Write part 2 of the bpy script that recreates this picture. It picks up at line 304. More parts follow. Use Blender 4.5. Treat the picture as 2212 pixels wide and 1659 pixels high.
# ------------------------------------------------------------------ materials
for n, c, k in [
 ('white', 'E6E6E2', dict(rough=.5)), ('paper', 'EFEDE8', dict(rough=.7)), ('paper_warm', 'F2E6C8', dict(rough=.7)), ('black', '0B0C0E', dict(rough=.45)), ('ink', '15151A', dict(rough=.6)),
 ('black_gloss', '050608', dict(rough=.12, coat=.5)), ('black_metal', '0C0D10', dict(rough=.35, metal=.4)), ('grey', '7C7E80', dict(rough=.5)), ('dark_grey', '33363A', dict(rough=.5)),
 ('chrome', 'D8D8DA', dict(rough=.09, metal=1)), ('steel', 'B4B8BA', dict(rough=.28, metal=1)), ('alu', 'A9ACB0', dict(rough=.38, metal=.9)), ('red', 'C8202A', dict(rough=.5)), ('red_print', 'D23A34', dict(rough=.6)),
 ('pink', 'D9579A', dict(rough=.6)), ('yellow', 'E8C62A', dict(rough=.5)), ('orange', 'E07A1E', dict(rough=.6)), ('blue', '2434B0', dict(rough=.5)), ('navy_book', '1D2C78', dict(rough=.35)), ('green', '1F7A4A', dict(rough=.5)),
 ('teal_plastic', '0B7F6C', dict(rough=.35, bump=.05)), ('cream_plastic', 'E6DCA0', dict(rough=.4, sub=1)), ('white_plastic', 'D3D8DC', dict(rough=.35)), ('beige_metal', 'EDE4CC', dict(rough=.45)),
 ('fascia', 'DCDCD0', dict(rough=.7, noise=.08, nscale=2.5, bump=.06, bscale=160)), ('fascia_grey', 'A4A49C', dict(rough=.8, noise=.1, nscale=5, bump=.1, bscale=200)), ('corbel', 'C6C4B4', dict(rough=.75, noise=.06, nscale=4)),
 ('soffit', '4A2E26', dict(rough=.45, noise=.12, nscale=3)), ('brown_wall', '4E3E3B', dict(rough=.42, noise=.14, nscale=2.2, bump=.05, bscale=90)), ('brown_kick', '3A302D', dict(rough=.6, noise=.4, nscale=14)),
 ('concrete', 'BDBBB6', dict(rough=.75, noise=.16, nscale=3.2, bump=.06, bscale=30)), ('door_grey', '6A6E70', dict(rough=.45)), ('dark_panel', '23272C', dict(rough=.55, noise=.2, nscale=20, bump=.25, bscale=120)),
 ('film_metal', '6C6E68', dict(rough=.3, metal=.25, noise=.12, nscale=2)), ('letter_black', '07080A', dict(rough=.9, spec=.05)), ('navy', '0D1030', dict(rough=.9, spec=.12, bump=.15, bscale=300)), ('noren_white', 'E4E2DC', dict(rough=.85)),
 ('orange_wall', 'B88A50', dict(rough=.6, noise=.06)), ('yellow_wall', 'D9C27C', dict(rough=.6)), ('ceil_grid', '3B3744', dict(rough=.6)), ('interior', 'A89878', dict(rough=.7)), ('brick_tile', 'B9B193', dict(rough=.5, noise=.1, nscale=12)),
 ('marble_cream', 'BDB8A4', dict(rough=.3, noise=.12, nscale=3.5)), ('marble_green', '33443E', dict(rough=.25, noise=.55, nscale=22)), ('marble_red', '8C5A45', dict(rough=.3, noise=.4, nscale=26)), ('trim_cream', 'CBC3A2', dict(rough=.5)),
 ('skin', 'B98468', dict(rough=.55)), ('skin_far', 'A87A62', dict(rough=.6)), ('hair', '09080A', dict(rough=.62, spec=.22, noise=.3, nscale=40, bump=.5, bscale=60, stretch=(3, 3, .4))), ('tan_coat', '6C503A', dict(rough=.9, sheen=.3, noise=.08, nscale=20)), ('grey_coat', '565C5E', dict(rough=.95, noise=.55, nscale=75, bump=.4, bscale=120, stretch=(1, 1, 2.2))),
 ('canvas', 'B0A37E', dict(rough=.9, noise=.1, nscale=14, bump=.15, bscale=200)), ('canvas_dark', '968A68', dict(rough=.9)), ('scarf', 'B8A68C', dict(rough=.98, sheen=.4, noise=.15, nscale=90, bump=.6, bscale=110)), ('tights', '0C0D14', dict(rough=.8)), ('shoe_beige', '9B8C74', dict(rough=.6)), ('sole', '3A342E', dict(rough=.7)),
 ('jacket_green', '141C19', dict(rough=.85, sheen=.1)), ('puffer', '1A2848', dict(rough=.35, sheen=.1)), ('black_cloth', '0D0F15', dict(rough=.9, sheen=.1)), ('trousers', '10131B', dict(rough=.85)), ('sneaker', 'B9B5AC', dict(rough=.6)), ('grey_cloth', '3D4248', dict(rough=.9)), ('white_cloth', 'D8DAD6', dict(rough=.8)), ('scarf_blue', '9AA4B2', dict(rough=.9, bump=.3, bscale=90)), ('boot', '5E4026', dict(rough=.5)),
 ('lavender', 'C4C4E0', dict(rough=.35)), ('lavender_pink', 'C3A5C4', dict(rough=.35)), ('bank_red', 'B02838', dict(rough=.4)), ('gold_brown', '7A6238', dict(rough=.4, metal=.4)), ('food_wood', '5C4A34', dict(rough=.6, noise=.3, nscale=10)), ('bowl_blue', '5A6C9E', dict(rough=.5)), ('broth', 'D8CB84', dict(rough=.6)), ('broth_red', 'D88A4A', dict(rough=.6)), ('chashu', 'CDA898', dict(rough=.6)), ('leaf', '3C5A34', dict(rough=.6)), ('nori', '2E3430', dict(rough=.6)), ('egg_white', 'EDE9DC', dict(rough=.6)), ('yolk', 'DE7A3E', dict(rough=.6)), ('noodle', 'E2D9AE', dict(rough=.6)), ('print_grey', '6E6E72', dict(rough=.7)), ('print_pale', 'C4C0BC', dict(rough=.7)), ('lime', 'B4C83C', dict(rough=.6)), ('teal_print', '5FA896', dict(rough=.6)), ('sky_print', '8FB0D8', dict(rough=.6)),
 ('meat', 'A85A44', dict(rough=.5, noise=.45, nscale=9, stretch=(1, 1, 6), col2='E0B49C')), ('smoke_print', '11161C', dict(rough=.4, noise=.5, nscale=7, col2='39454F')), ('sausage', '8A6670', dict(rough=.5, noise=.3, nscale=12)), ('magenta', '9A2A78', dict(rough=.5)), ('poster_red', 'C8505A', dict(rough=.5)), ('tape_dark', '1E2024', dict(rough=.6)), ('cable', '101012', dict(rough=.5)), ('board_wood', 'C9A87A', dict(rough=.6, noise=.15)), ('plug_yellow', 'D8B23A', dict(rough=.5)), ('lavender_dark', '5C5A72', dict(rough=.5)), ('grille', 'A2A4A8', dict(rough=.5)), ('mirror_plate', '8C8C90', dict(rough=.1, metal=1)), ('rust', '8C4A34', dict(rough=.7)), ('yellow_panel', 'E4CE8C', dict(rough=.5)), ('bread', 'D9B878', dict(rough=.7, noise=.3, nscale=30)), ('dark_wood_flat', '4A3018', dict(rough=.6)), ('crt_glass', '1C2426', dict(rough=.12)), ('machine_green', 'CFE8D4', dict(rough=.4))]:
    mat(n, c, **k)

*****

Your task is to repeat the data exactly, with nothing left out.

RESULT OF THE EXERCISE -
Write part 2 of the bpy script that recreates this picture. It picks up at line 304. More parts follow. Use Blender 4.5. Treat the picture as 2212 pixels wide and 1659 pixels high.
# ------------------------------------------------------------------ materials
for n, c, k in [
 ('white', 'E6E6E2', dict(rough=.5)), ('paper', 'EFEDE8', dict(rough=.7)), ('paper_warm', 'F2E6C8', dict(rough=.7)), ('black', '0B0C0E', dict(rough=.45)), ('ink', '15151A', dict(rough=.6)),
 ('black_gloss', '050608', dict(rough=.12, coat=.5)), ('black_metal', '0C0D10', dict(rough=.35, metal=.4)), ('grey', '7C7E80', dict(rough=.5)), ('dark_grey', '33363A', dict(rough=.5)),
 ('chrome', 'D8D8DA', dict(rough=.09, metal=1)), ('steel', 'B4B8BA', dict(rough=.28, metal=1)), ('alu', 'A9ACB0', dict(rough=.38, metal=.9)), ('red', 'C8202A', dict(rough=.5)), ('red_print', 'D23A34', dict(rough=.6)),
 ('pink', 'D9579A', dict(rough=.6)), ('yellow', 'E8C62A', dict(rough=.5)), ('orange', 'E07A1E', dict(rough=.6)), ('blue', '2434B0', dict(rough=.5)), ('navy_book', '1D2C78', dict(rough=.35)), ('green', '1F7A4A', dict(rough=.5)),
 ('teal_plastic', '0B7F6C', dict(rough=.35, bump=.05)), ('cream_plastic', 'E6DCA0', dict(rough=.4, sub=1)), ('white_plastic', 'D3D8DC', dict(rough=.35)), ('beige_metal', 'EDE4CC', dict(rough=.45)),
 ('fascia', 'DCDCD0', dict(rough=.7, noise=.08, nscale=2.5, bump=.06, bscale=160)), ('fascia_grey', 'A4A49C', dict(rough=.8, noise=.1, nscale=5, bump=.1, bscale=200)), ('corbel', 'C6C4B4', dict(rough=.75, noise=.06, nscale=4)),
 ('soffit', '4A2E26', dict(rough=.45, noise=.12, nscale=3)), ('brown_wall', '4E3E3B', dict(rough=.42, noise=.14, nscale=2.2, bump=.05, bscale=90)), ('brown_kick', '3A302D', dict(rough=.6, noise=.4, nscale=14)),
 ('concrete', 'BDBBB6', dict(rough=.75, noise=.16, nscale=3.2, bump=.06, bscale=30)), ('door_grey', '6A6E70', dict(rough=.45)), ('dark_panel', '23272C', dict(rough=.55, noise=.2, nscale=20, bump=.25, bscale=120)),
 ('film_metal', '6C6E68', dict(rough=.3, metal=.25, noise=.12, nscale=2)), ('letter_black', '07080A', dict(rough=.9, spec=.05)), ('navy', '0D1030', dict(rough=.9, spec=.12, bump=.15, bscale=300)), ('noren_white', 'E4E2DC', dict(rough=.85)),
 ('orange_wall', 'B88A50', dict(rough=.6, noise=.06)), ('yellow_wall', 'D9C27C', dict(rough=.6)), ('ceil_grid', '3B3744', dict(rough=.6)), ('interior', 'A89878', dict(rough=.7)), ('brick_tile', 'B9B193', dict(rough=.5, noise=.1, nscale=12)),
 ('marble_cream', 'BDB8A4', dict(rough=.3, noise=.12, nscale=3.5)), ('marble_green', '33443E', dict(rough=.25, noise=.55, nscale=22)), ('marble_red', '8C5A45', dict(rough=.3, noise=.4, nscale=26)), ('trim_cream', 'CBC3A2', dict(rough=.5)),
 ('skin', 'B98468', dict(rough=.55)), ('skin_far', 'A87A62', dict(rough=.6)), ('hair', '09080A', dict(rough=.62, spec=.22, noise=.3, nscale=40, bump=.5, bscale=60, stretch=(3, 3, .4))), ('tan_coat', '6C503A', dict(rough=.9, sheen=.3, noise=.08, nscale=20)), ('grey_coat', '565C5E', dict(rough=.95, noise=.55, nscale=75, bump=.4, bscale=120, stretch=(1, 1, 2.2))),
 ('canvas', 'B0A37E', dict(rough=.9, noise=.1, nscale=14, bump=.15, bscale=200)), ('canvas_dark', '968A68', dict(rough=.9)), ('scarf', 'B8A68C', dict(rough=.98, sheen=.4, noise=.15, nscale=90, bump=.6, bscale=110)), ('tights', '0C0D14', dict(rough=.8)), ('shoe_beige', '9B8C74', dict(rough=.6)), ('sole', '3A342E', dict(rough=.7)),
 ('jacket_green', '141C19', dict(rough=.85, sheen=.1)), ('puffer', '1A2848', dict(rough=.35, sheen=.1)), ('black_cloth', '0D0F15', dict(rough=.9, sheen=.1)), ('trousers', '10131B', dict(rough=.85)), ('sneaker', 'B9B5AC', dict(rough=.6)), ('grey_cloth', '3D4248', dict(rough=.9)), ('white_cloth', 'D8DAD6', dict(rough=.8)), ('scarf_blue', '9AA4B2', dict(rough=.9, bump=.3, bscale=90)), ('boot', '5E4026', dict(rough=.5)),
 ('lavender', 'C4C4E0', dict(rough=.35)), ('lavender_pink', 'C3A5C4', dict(rough=.35)), ('bank_red', 'B02838', dict(rough=.4)), ('gold_brown', '7A6238', dict(rough=.4, metal=.4)), ('food_wood', '5C4A34', dict(rough=.6, noise=.3, nscale=10)), ('bowl_blue', '5A6C9E', dict(rough=.5)), ('broth', 'D8CB84', dict(rough=.6)), ('broth_red', 'D88A4A', dict(rough=.6)), ('chashu', 'CDA898', dict(rough=.6)), ('leaf', '3C5A34', dict(rough=.6)), ('nori', '2E3430', dict(rough=.6)), ('egg_white', 'EDE9DC', dict(rough=.6)), ('yolk', 'DE7A3E', dict(rough=.6)), ('noodle', 'E2D9AE', dict(rough=.6)), ('print_grey', '6E6E72', dict(rough=.7)), ('print_pale', 'C4C0BC', dict(rough=.7)), ('lime', 'B4C83C', dict(rough=.6)), ('teal_print', '5FA896', dict(rough=.6)), ('sky_print', '8FB0D8', dict(rough=.6)),
 ('meat', 'A85A44', dict(rough=.5, noise=.45, nscale=9, stretch=(1, 1, 6), col2='E0B49C')), ('smoke_print', '11161C', dict(rough=.4, noise=.5, nscale=7, col2='39454F')), ('sausage', '8A6670', dict(rough=.5, noise=.3, nscale=12)), ('magenta', '9A2A78', dict(rough=.5)), ('poster_red', 'C8505A', dict(rough=.5)), ('tape_dark', '1E2024', dict(rough=.6)), ('cable', '101012', dict(rough=.5)), ('board_wood', 'C9A87A', dict(rough=.6, noise=.15)), ('plug_yellow', 'D8B23A', dict(rough=.5)), ('lavender_dark', '5C5A72', dict(rough=.5)), ('grille', 'A2A4A8', dict(rough=.5)), ('mirror_plate', '8C8C90', dict(rough=.1, metal=1)), ('rust', '8C4A34', dict(rough=.7)), ('yellow_panel', 'E4CE8C', dict(rough=.5)), ('bread', 'D9B878', dict(rough=.7, noise=.3, nscale=30)), ('dark_wood_flat', '4A3018', dict(rough=.6)), ('crt_glass', '1C2426', dict(rough=.12)), ('machine_green', 'CFE8D4', dict(rough=.4))]:
    mat(n, c, **k)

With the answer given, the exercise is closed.